Commercial Real Estate & Advisory

Emerging Retail ‘Hoods

By Eric Marx | June 15, 2004

Retailers flocking to “in-between” neighborhoods and areas expanding their boundaries

In a city where the only constant is change, a diverse slew of up and coming blocks are transforming into swanky shopping destinations. Brokers describe the buzz as an exciting time for nation-wide high-end retailers, home furnishing stores and restaurant chains.
Retailers are filling into “in-between” areas to link disparate neighborhoods from the bottom of the Upper West Side to Canal Street.
“National retailers have finally realized the power of the city,” says Jeffrey Roseman, executive vice president at Newmark New Spectrum Retail.

The blurring and blending is obvious in the West 50s, where Times Square is now linking to Columbus Circle. Downtown, the West Village is hooking up with the Meat Packing District.

In other cases, retail areas are extending their reach. SoHo, for example, is moving further south to Canal Street. Park Avenue South is moving north, edging into Midtown.

At a time when no residential neighborhood is spurned, few retail neighborhoods are undesirable either.

“Every area is now viable in each market of the city,” says Roseman.

Tourists and shoppers heading to the Time Warner Center from Times Square will create new retail opportunities in the 40s and 50s along Broadway and Seventh Avenue, including at buildings like 1775 Broadway between 57th and 58th Streets, Roseman says. The Time Warner building itself has become the “50-yard line for retail,” Roseman says, with leases turning over on nearby Broadway for between $250 to $300 a square foot.

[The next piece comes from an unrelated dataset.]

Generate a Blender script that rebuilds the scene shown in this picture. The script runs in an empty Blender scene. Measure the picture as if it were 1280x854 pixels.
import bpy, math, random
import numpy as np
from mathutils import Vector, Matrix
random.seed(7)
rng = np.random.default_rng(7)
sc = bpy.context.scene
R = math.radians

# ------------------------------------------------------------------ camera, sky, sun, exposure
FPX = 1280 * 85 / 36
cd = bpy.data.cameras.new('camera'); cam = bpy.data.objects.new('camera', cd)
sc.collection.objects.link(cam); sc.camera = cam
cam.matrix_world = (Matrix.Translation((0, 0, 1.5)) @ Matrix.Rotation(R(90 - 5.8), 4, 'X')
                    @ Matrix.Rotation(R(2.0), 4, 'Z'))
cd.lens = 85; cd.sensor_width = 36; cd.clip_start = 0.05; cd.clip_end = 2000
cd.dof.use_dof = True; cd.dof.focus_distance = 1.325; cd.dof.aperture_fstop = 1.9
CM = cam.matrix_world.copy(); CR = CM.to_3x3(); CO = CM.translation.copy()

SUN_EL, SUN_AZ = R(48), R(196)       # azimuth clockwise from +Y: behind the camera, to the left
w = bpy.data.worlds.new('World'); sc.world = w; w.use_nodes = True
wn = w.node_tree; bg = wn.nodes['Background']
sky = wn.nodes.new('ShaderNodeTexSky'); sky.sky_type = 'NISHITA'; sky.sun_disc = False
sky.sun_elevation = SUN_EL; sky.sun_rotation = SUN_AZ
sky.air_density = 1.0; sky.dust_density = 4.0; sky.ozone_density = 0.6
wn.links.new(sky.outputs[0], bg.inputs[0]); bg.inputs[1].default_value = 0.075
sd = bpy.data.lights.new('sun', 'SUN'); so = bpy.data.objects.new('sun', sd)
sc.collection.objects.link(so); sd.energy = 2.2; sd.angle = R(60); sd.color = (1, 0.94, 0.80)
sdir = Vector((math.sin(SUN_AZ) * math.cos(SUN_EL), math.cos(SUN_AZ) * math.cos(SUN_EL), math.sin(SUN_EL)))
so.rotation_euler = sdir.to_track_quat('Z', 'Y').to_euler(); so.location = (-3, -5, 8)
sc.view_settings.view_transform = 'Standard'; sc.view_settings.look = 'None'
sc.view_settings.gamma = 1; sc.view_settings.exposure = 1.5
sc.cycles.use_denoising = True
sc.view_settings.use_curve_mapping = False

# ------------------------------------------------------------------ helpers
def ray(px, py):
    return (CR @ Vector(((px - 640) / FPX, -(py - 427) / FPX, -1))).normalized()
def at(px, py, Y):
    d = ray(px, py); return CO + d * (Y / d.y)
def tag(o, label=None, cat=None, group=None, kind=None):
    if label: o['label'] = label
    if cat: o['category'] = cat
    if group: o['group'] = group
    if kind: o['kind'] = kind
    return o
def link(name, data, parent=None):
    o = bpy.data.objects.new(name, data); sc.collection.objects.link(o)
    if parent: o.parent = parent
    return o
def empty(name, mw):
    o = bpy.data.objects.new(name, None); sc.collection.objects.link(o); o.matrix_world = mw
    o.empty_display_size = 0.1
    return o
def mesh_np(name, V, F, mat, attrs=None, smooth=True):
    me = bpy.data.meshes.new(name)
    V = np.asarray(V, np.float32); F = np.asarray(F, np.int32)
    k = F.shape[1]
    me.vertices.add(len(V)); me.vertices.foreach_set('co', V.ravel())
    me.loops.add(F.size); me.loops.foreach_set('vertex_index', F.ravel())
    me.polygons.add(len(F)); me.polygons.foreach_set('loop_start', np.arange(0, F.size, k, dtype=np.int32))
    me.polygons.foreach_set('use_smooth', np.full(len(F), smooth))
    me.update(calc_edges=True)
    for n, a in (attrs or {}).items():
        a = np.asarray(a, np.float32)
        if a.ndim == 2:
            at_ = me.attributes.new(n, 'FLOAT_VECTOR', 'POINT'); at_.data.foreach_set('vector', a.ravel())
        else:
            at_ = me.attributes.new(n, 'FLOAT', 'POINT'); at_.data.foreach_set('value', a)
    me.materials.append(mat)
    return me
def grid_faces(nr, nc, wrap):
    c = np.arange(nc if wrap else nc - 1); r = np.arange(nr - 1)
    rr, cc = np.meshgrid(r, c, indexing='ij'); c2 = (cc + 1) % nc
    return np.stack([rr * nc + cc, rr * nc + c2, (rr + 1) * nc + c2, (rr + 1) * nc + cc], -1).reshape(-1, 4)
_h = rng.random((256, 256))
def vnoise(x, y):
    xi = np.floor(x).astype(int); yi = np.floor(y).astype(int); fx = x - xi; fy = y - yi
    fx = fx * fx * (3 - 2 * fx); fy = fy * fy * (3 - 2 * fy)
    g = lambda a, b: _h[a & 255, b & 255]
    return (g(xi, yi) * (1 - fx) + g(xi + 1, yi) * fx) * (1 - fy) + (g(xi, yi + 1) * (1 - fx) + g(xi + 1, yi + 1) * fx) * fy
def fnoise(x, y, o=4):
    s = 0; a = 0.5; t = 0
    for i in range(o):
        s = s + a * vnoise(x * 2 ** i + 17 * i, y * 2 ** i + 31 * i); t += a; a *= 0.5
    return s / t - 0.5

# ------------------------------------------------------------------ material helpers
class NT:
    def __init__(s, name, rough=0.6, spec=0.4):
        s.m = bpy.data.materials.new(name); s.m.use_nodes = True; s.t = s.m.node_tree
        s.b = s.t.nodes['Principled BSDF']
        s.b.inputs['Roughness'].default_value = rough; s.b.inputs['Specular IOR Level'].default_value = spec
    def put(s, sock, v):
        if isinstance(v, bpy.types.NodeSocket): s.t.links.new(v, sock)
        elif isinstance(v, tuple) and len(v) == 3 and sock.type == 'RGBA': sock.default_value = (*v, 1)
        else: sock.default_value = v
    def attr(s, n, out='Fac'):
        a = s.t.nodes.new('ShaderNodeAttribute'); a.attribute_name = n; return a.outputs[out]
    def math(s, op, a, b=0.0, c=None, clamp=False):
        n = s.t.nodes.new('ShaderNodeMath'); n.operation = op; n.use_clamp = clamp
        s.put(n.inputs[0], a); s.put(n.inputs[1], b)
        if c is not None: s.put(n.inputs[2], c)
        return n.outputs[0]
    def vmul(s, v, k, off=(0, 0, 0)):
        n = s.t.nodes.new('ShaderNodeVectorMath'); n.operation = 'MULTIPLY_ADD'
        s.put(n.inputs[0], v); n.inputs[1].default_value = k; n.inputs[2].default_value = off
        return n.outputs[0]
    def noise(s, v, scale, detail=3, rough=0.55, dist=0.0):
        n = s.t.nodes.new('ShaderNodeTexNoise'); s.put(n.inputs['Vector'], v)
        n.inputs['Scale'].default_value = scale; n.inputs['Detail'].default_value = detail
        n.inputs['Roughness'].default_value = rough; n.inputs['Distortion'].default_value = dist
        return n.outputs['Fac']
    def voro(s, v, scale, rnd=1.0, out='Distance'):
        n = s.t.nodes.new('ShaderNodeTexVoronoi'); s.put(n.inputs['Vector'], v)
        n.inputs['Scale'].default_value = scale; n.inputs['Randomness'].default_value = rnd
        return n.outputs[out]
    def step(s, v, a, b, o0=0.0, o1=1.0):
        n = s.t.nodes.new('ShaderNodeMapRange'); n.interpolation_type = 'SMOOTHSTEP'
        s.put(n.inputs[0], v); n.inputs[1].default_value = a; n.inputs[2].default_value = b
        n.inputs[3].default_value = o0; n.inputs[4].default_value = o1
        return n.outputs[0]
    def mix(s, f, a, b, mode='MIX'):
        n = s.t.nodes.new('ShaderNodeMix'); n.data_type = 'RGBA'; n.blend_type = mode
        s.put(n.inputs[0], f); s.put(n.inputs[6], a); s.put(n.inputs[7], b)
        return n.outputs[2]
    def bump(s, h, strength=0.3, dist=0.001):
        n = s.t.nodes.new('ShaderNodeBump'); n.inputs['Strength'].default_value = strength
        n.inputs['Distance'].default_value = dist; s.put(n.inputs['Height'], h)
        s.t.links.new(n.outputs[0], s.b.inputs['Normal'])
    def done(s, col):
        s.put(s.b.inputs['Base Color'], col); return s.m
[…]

North of Columbus Circle, there’s a drop-off that may turn with the addition of a giant Bed Bath & Beyond at the corner of 64th Street and Broadway opposite Lincoln Center, says Karen Bellantoni, senior managing director at Robert K. Futterman & Associates.

But the long intersections at 65th and 70th Streets make the area difficult for pedestrians to navigate, which makes for a less than ideal retail climate, she says. Further up, Broadway in the high 60s and low 70s is largely settled, and many of the stores will not turn over any time soon.

Along Park Avenue South, Roseman says he sees a push beyond the 23rd Street corridor into the mid- and high 20s — currently a no-man’s land of fast food joints and mom-and-pop shops, with the Sushi Samba and Dos Caminos restaurants pushing the boundary upwards.
Downtown, Bleecker Street in the West Village is to many minds the hottest retail area right now for cutting-edge fashion. “The quality of the tenants going there has jumped in the last few years and others have followed, creating a real movement,” says Bruce Sinder, president of Sinvin Realty. Both Marc Jacobs and Ralph Lauren have opened stores, with spaces in the area leasing at around $100 a square foot and in some cases going as high as $150 a square foot.

Sinder predicts that the Meat Packing District’s proximity will draw further attention to the area as shoppers and tourists discover the two locales in tandem.

“It’s smaller. It’s downtown. It’s hipper,” says Sinder, “and it’s going to spread to the West Village because with the high-end designers coming to Bleecker, younger designers are going to nearby streets.”

In SoHo, Sinder says there’s been a considerable turnaround, which he attributes to increased local and European tourists returning since Sept. 11 and landlords being more realistic with their prices. In northern SoHo, rents range from $150 to $200 a square foot, with rents below Spring in the south averaging between $75 and $100 a square foot. Sinder says he sees continued expansion below Spring and Broome as mainstream retailers begin to follow Bloomingdale’s and H&M’s lead.

On the other end of Broadway, Richard Hodos, president of Madison HGCD, says there’s reason to believe additional retail may sprout up out of the activity in Union Square and at the Broadway and Houston intersection. “It’s certainly on our radar screen,” Hodos says.
The Lower East Side is more of a question mark and yet national retailers might soon discover it, Hodos says. Clearer is the retail picture in the Financial District, where Hodos says there’s a “paradigm shift” in white-collar jobs moving to the west side, away from the South Street Seaport and Fulton Street.

Retailers are still waiting to see how the Fulton Street Transit Center and the World Financial Center development project play out, and yet the picture is coming into sharper focus, Hodos says. Just this month, Hodos put out an RFP for the Moran’s and Hudson River Club spaces in the Winter Garden atrium in Battery Park City and he says he’s confident he’ll be able to select from among some of the top restaurateurs in the country.